Butler and Geis demonstrate that these biases may result in the devaluation of women’s contributions as leaders. Our study showed, however, that this bias works in both directions. From the perspective of the subordinates, it was as bad for men to behave in an obliging way as it was for women to be dominating. In fact, this was a situation that required a participative, person-oriented approach (see Baril et al., 1990). Therefore, it is particularly troubling that the men who acted in a situationally appropriate manner were seen to be poor leaders.

CONCLUSIONS AND IMPLICATIONS

In this study we looked at gender as both a subject variable and as a stimulus variable (Deaux, 1984). We found, in line with past research, that when gender was conceptualized as a subject variable, there were few dispositional or behavioral differences between men and women. Yet when gender was viewed as a stimulus variable, we found that subordinates reacted differently to male and female supervisors.

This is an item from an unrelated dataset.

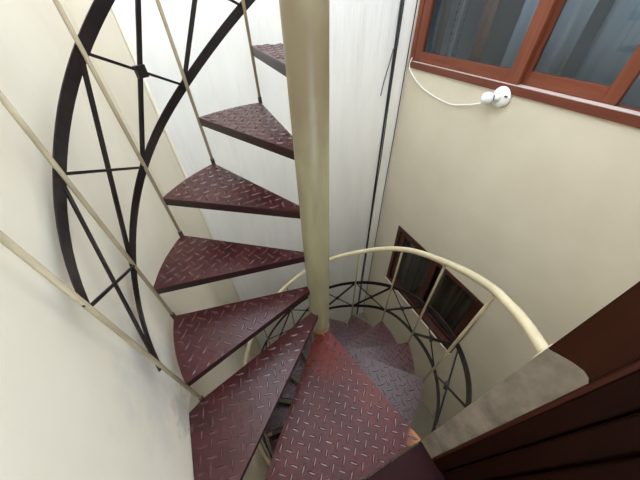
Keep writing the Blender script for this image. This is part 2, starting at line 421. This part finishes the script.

The gender of the subordinates may also influence their evaluations (Euwema & van de Vliert, 1990). Unfortunately, due to the small n used in this study and our inability to systematically vary the sex composition of the groups, we were not able to examine interactions between leader and subordinate gender. This should, however, be a focus of future research.

Future research should also address the generalizability of our findings. Powell (1988) has noted that findings in support of the gender role congruence hypothesis are more likely in the laboratory than in the field. However, a recent meta-analysis by Eagly (1990) demonstrates that this is probably due more to the nonmanagerial samples used in most laboratory settings than to the setting per se. Because we did use those with managerial experience as supervisors, our findings might well apply to real life situations, particularly those with appointed leaders where the leader and the subordinates are not well acquainted with one another. As Bettenhausen has noted, “findings using student groups in manipulated settings often generalize to organization settings as well as or better than findings from intact groups that are frequently confounded by unique, unmeasured contextual factors” (1991, p. 346). Still, there is a need to replicate our findings using actual supervisor-subordinate dyads in a field setting.

Finally, there is the possibility that some of the nonsignificant results in our study were due to our small n and the resulting lack of statistical power. We feel this in unlikely, however, given that we obtained the same pattern of results across multiple measures and those results were consistent with past research findings.